Hand Puppet Item Number: 3352/14 from the MOA: University of British Columbia

Description

Calungo hand puppet of a 'Maria Lapisaia' character. Head, hands and feet are carved from wood and painted. She has pink skin, oval eyes with black pupils, and greying black hair covered by an off-white with floral scarf. She has red lips and a rectangle-shaped moveable lower jaw that is operated by a long thin cord that extends out of the back of her head. She is wearing a long blue and white tie-dyed dress overtop of dark blue with yellow floral leggings.

History Of Use

The puppet represents a character from a form of popular puppet theatre, found in northeastern Brazil, called mamulengo.
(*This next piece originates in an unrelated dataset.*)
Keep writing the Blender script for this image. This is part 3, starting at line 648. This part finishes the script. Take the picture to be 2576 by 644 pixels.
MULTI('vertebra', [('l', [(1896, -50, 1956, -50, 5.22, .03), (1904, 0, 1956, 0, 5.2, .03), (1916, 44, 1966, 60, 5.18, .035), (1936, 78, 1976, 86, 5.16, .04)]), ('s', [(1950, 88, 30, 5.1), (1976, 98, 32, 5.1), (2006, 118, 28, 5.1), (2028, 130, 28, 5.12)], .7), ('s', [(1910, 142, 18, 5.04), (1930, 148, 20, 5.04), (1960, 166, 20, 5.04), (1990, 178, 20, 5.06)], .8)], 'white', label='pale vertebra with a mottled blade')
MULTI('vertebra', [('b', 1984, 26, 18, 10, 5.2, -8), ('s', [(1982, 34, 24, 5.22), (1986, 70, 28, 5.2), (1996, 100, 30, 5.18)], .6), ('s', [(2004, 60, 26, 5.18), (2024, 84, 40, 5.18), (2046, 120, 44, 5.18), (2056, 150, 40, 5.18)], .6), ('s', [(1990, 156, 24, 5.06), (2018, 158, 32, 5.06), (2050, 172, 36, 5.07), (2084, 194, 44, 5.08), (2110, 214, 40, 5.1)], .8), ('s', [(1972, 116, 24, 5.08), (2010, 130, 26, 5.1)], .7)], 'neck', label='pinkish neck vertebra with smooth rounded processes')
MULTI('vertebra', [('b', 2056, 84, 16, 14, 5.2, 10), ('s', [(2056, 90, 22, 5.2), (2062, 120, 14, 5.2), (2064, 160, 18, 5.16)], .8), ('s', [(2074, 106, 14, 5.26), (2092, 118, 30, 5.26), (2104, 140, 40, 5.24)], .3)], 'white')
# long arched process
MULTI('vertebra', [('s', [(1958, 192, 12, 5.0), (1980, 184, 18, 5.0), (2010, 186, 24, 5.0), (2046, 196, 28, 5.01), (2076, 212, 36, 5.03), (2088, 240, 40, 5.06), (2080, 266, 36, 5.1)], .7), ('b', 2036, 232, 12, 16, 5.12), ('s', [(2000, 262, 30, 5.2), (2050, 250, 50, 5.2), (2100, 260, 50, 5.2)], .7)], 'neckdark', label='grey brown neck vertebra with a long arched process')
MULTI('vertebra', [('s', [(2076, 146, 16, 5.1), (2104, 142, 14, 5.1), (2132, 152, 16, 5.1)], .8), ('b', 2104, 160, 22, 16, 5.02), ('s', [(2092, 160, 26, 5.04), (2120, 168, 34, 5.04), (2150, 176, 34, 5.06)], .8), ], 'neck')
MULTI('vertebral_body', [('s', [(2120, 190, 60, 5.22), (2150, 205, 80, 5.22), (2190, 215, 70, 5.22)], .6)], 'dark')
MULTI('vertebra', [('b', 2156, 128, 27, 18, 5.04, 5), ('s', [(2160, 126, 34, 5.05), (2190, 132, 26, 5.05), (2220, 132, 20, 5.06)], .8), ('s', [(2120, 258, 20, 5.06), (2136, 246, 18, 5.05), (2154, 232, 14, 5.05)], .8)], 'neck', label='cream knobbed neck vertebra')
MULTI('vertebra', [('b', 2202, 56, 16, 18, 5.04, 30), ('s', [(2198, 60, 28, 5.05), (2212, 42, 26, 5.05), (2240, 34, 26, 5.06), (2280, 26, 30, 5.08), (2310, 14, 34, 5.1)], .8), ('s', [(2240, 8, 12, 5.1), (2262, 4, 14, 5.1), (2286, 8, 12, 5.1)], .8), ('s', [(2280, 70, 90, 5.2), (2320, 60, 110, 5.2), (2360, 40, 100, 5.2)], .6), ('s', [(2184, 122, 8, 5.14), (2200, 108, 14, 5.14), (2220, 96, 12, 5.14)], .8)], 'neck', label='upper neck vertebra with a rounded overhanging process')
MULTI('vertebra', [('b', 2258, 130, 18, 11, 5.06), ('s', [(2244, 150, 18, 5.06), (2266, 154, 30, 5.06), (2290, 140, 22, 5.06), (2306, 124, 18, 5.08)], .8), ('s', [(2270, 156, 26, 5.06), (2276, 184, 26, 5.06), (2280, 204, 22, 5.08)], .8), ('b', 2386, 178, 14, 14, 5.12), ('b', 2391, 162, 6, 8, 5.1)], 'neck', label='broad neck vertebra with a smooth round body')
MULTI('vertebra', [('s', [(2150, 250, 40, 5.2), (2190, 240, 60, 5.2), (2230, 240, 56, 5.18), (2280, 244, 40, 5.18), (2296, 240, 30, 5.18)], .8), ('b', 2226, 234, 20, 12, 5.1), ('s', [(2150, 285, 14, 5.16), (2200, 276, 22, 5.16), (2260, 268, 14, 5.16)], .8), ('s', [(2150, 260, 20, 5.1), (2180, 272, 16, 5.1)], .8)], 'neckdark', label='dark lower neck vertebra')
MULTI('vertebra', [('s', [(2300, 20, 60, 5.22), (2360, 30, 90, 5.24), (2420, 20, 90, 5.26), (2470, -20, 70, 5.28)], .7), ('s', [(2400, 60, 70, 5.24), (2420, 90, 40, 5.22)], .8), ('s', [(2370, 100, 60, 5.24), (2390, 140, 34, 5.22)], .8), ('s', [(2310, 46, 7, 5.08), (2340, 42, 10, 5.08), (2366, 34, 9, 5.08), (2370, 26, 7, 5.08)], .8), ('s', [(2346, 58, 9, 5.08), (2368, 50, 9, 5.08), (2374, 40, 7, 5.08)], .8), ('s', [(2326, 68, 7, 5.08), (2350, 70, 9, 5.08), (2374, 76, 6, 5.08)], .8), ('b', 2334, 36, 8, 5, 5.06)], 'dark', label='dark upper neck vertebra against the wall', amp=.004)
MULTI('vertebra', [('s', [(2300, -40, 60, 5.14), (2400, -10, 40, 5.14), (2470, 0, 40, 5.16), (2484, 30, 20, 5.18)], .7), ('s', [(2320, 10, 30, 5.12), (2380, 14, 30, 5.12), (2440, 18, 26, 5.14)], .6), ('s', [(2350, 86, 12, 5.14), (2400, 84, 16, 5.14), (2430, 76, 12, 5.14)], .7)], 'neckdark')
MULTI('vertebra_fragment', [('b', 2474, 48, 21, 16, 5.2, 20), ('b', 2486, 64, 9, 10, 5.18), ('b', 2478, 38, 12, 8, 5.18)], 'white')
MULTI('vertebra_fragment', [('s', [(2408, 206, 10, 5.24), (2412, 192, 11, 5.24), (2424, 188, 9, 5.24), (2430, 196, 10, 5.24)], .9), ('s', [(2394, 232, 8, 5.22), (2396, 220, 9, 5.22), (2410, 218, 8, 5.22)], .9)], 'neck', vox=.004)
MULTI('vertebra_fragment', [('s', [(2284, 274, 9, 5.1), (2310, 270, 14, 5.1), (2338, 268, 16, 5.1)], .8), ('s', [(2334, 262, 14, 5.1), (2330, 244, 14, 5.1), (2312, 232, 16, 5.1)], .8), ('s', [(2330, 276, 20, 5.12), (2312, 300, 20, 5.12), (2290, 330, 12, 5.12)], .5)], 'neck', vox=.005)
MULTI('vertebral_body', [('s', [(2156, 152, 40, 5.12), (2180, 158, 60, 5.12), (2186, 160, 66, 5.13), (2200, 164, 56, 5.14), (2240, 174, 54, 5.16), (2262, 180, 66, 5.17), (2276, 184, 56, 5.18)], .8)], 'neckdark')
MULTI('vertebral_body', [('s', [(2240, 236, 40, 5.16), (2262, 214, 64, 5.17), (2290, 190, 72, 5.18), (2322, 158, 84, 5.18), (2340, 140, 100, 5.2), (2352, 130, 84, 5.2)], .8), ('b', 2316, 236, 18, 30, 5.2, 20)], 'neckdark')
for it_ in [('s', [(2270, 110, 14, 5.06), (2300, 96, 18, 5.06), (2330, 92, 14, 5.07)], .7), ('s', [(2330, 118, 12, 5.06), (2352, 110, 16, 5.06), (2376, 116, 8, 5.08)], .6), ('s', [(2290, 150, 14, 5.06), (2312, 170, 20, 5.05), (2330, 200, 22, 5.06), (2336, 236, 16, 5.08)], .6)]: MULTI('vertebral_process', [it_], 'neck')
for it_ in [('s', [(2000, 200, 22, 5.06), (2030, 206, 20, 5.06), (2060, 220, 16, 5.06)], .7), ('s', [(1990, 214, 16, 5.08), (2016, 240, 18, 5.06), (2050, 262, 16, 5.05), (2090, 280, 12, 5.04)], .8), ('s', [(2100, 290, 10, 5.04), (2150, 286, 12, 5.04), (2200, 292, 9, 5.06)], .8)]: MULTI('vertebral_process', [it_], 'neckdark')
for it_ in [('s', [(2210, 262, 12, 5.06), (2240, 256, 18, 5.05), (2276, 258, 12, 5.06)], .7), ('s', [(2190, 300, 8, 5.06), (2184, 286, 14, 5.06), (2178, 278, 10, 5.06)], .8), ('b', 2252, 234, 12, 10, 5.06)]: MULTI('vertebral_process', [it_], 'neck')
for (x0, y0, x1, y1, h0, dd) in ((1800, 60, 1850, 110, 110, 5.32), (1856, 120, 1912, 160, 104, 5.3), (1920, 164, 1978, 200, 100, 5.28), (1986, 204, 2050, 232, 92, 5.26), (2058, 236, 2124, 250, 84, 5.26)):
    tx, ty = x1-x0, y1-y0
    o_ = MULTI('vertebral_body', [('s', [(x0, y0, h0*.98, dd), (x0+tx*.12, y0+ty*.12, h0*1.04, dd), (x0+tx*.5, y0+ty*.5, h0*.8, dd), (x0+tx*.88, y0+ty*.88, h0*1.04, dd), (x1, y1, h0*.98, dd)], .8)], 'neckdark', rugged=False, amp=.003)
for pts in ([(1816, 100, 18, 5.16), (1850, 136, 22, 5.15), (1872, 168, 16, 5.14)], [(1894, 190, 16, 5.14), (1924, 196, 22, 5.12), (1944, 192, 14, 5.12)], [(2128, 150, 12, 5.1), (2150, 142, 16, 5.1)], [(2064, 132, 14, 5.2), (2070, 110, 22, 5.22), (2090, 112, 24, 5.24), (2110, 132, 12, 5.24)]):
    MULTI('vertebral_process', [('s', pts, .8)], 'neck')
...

This type of theatre is prevalent in disenfranchised communities with ancestral ties to colonized Indigenous peoples and uprooted, enslaved Africans. Mamulengo performances are entertaining events that can last all night long, with puppeteers (mamulengueiros) using 70 to 100 puppets in one staging. The stages are pop-up stands (empanadas), made of brightly coloured, floral-printed cloth. The shows consist of short sequences (passagens), or skits from popular stories that expose the inequalities and dramas of everyday life, profiling stock characters such as rich landowners and peasant labourers. The whole is spun together with humour, satire, lively music, and audience commentary.